StevenC 06-14-2010 01:08 PM

Setting cast iron tub in place?
 
I've completely gutted my bathroom which is 61" x 8' and now I'm getting ready to set the tub back in position for new plumbing. If I center the tub between the front (side with shower head) and back wall there is about 3/4" gap on both sides.
My question is how far away from the front and back wall do I need to be and how far away from the side wall does it need to be? The tub looks just like a fiberglass tub (no claw feet) but is made of cast iron.

majakdragon 06-16-2010 07:52 AM

The tub "should have" flanges around the edges that get secured to the wall. You may need to shim out the wall(s) to get a tight fit.

StevenC 06-17-2010 02:54 PM

I don't think is has anything like that. When I pulled it out it was just sitting there. I was wondering if the 3/4" on each end was to accommodate for some sort of board like cement board but they probably didn't have that when it was installed 1940. Should the tub be a tight fit around all 3 walls? Should the cement board be flush to the top of the tub rim as it comes down? I'm not sure what the proper way is to installing one of theses.
Thanks

majakdragon 06-17-2010 03:18 PM

Steven, most the tubs I have installed were in new homes and the studs were all that were there. We attached the flanges on the tub edges to the studs. I admit that many were fiberglass or plastic, but see no difference in cast iron tubs. The only problem I wondered about was bringing the wall material down to the tub edge. With the flange under it, the material would have a "lump" in it. If I were doing the total install, I would remove some material on the back and make it fit flush all the way down. Then a seal could be applied.

handyguys 06-18-2010 02:04 PM

yeah, the last cast iron tub I installed had a flange, a lip, whatever you call it. The wall is shimmed out so your tile backer board can go over the lip and down to the top of the tub.

If you don't have a lip then shim out the wall to the edge of the tub deck then backer board down to the tub deck.

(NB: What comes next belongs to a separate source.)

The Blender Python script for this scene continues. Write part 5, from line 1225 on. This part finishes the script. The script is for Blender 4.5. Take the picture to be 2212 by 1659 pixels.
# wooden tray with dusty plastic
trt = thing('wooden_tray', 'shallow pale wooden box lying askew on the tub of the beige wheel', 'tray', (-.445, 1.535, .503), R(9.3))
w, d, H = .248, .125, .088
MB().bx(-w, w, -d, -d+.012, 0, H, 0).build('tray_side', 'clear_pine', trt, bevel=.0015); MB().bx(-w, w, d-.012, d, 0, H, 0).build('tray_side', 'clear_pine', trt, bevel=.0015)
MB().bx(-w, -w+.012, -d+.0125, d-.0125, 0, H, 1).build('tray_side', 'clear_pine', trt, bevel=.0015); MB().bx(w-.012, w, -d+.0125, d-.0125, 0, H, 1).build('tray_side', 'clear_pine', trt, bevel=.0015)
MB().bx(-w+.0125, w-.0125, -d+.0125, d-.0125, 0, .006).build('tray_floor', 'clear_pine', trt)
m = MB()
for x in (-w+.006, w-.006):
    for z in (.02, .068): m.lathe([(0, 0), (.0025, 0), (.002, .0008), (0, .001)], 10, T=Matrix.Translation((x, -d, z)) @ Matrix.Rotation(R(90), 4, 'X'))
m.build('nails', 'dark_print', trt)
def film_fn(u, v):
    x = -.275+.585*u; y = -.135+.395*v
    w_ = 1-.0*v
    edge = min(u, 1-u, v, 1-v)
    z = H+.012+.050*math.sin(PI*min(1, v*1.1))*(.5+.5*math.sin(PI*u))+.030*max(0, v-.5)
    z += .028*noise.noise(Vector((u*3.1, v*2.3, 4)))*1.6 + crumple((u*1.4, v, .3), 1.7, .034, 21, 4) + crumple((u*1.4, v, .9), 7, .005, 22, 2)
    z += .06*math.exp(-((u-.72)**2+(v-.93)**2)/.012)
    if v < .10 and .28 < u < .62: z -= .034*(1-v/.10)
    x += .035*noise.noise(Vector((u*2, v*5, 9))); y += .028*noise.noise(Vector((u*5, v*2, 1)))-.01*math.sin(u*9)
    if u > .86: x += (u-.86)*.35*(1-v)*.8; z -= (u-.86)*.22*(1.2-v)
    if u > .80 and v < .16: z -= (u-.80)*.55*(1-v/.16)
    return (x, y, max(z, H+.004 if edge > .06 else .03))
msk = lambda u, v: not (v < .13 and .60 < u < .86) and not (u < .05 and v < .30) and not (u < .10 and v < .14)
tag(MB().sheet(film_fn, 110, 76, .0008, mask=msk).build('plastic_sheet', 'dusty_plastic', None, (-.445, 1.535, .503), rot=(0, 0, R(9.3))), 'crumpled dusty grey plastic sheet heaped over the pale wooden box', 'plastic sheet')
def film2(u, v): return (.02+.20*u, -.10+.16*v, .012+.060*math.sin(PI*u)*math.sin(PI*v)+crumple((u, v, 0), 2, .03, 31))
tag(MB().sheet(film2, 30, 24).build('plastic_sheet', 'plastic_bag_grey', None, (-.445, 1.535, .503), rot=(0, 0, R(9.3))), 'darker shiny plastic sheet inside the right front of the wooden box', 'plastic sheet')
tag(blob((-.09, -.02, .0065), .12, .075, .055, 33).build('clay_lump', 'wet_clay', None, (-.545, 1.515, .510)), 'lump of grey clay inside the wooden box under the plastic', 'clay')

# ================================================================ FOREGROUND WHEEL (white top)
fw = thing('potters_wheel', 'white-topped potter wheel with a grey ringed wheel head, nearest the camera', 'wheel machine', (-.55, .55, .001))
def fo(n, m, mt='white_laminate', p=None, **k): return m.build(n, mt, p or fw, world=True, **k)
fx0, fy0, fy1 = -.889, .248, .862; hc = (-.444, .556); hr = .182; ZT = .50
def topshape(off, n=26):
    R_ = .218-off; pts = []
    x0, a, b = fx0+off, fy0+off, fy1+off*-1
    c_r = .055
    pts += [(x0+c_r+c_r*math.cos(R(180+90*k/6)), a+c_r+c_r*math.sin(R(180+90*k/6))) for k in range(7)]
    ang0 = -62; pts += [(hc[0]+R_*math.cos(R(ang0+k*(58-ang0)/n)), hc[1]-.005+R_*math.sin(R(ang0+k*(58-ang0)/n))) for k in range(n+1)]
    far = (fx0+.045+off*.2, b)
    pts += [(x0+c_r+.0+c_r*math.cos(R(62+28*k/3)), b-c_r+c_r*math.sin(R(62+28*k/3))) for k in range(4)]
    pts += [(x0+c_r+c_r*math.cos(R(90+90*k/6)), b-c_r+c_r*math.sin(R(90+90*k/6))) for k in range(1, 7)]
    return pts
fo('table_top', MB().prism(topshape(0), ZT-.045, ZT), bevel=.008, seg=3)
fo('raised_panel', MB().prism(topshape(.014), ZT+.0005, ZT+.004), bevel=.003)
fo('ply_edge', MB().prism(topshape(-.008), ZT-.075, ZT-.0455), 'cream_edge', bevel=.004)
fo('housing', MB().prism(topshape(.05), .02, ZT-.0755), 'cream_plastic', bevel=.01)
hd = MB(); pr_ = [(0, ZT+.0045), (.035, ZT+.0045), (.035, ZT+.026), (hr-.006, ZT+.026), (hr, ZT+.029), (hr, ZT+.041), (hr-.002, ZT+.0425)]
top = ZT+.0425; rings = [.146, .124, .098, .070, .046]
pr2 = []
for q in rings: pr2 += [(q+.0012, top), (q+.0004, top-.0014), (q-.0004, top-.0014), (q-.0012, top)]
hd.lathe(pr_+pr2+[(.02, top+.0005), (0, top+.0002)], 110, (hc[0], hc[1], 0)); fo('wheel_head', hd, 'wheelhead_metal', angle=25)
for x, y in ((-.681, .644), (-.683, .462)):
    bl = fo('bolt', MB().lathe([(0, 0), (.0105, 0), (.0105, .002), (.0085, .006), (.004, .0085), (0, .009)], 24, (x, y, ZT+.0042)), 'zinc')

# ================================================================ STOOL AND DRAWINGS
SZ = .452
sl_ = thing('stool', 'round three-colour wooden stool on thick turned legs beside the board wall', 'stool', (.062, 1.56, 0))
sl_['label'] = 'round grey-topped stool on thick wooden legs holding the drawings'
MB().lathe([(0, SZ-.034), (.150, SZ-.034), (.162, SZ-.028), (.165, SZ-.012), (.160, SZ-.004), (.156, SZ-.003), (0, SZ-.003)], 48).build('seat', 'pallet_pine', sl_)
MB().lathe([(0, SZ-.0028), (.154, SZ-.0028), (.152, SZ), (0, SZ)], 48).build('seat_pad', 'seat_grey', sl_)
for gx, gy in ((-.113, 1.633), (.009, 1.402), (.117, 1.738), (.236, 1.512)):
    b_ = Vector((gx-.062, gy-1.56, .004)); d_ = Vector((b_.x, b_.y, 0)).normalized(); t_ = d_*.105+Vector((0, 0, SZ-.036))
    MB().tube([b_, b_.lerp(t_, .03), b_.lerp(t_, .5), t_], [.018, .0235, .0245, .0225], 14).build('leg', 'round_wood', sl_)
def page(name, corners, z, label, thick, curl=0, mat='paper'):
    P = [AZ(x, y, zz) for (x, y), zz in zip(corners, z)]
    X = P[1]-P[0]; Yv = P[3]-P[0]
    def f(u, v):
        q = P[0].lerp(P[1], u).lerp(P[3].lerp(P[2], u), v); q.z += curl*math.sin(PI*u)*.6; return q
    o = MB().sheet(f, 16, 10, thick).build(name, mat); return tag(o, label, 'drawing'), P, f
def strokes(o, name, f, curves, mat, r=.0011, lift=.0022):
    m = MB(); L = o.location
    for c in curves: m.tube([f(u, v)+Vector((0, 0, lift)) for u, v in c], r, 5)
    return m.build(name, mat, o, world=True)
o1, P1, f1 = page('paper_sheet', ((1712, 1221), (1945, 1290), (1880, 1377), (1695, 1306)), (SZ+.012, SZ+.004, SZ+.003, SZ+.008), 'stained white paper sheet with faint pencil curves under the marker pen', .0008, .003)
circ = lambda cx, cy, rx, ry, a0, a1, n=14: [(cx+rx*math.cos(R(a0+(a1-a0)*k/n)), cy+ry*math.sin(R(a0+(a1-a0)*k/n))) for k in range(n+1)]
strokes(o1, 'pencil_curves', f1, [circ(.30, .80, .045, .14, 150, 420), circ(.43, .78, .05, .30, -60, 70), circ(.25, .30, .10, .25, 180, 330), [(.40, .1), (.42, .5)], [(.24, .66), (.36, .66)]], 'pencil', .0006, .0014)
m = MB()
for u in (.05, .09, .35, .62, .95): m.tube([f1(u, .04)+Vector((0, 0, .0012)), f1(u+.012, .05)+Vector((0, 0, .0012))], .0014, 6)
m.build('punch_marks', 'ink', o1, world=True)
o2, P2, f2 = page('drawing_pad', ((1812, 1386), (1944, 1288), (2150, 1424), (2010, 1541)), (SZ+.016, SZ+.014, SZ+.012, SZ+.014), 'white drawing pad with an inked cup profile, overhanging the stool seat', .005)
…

StevenC 06-19-2010 06:03 PM

Thanks for the responses guys. I agree that I'll have to shim out the wall to make the cement board come down the wall and flush with the lip (flush because the lip around the tub is beveled in, therefore it doesn't go straight up) then tile over the lip in order for the tile to run almost into the tub so that water will stay on the inside and then grout the bottom joint, this shouldn't create a "lump". I hope that makes sense. When done correctly, does tile and grout seal better than a surround and caulking? I need to use cement board and not greenboard correct?